SMS sms.antinode at gmail.com
Wed Jan 21 23:56:33 EST 2009


   So, if I were to do a QIO with IO$_ACCESS and ATR$C_READACL
(on a disk file) to get less than all of a big ACL, is there
anything which will tell me how many good bytes I got?

   Background: A victim complaint has revealed that "ZIP -V"
doesn't do ACLs right.  ("fib$l_aclctx?  What's fib$l_aclctx?"
"fib$l_acl_status?  What's fib$l_acl_status?")  ATR$C_ACLLENGTH
gets you the real ACL size, but ATR$S_READACL is only 512
(bytes), so a big ACL might not fit in the "Maximum Size"

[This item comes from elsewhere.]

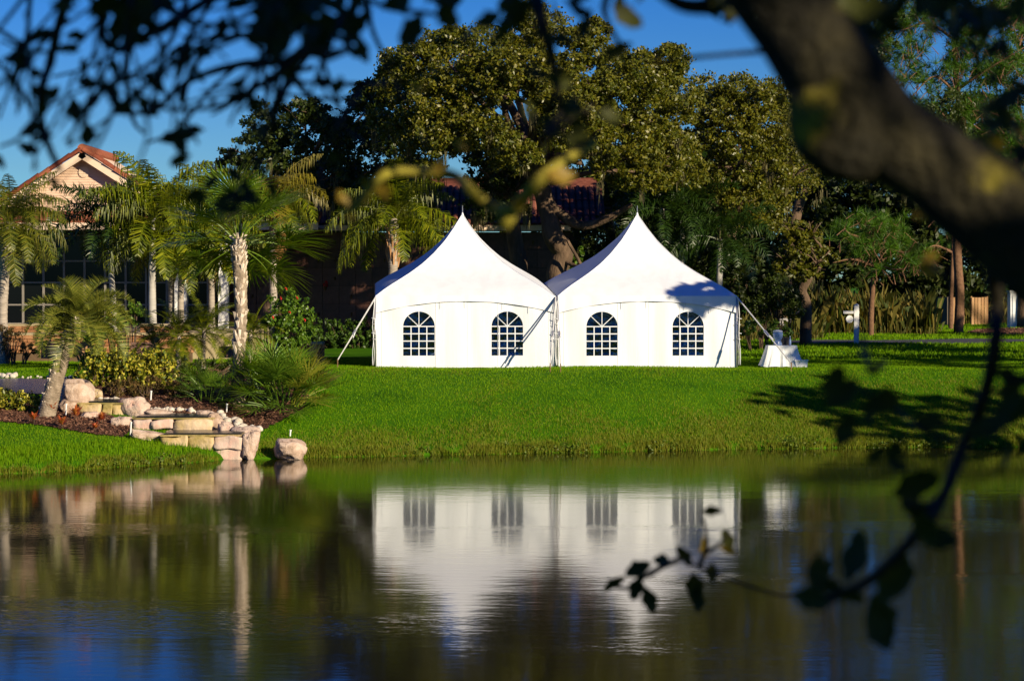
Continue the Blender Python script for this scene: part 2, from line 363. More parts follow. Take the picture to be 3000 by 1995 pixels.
    blue_glass=mat('blue_drink_jar', (0.25, 0.36, 0.6), 0.12, spec=0.6),
    plastic=mat('white_plastic', (0.72, 0.74, 0.76), 0.45),
    graystone=mat('grey_granite', [(0.26, 0.25, 0.25), (0.4, 0.38, 0.37)], 0.7, 9, 0.2),
    pinkstone=mat('pink_granite', [(0.36, 0.25, 0.2), (0.48, 0.34, 0.28)], 0.7, 8, 0.2),
    brownstone=mat('brown_granite_block', [(0.13, 0.07, 0.055), (0.2, 0.11, 0.085)], 0.6, 7, 0.2),
    black=mat('black_plastic', (0.015, 0.015, 0.017), 0.5),
)

# ------------------------------------------------------------------ ground, pond, paths
xs = np.concatenate([[-700, -350, -180, -110, -70, -50, -40, -32, -27, -23], np.arange(-20, 20.01, 0.25), [23, 27, 32, 40, 50, 70, 110, 180, 350, 700]])
ys_ = np.concatenate([[-200, -80, -30, -10], np.arange(0, 26, 1.5), np.arange(26, 58, 4), np.arange(59, 75, 0.16), np.arange(75, 92, 0.5), np.arange(92, 180, 2.5), [200, 260, 400, 700, 1500]])
XX, YY = np.meshgrid(xs, ys_); ZZ = terr(XX, YY)
V = np.stack([XX, YY, ZZ], -1).reshape(-1, 3); nx = len(xs); Fq = []
for j in range(len(ys_) - 1):
    for i in range(nx - 1):
        a = j * nx + i; Fq.append((a, a + 1, a + nx + 1, a + nx))
gm = bpy.data.meshes.new('ground'); gm.from_pydata([tuple(v) for v in V], [], Fq)
tag(link('ground', gm, M['ground'], smooth=True), kind='structure')
wm = bpy.data.meshes.new('pond_water'); wm.from_pydata([(-300, 9, 0), (300, 9, 0), (300, 74.5, 0), (-300, 74.5, 0)], [], [(0, 1, 2, 3)])
tag(link('pond_water', wm, M['water']), kind='structure')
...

buffer.  The docs say that ATR$C_READACL "Reads the entire ACL
or as much as will fit in the supplied buffer.  Only complete
ACEs are transferred."  (And reality seems to agree.)  So, if
the ACEs which fit are smaller than 512 bytes, there'll be some
dead space at the end of the buffer.  I can scan the buffer ACE
by ACE until I hit a zero byte count (or end-of-buffer (512
bytes)), but if there's a clever way to get the size of the
ACL data returned, that'd be simpler, faster, and generally
more elegant.  Unfortunately, if there is such a way, I haven't
spotted it.  ("fib$l_acl_status" is not "fib$l_acl_iosb".)
Anyone have greater wisdom, or is the tedious way the only way?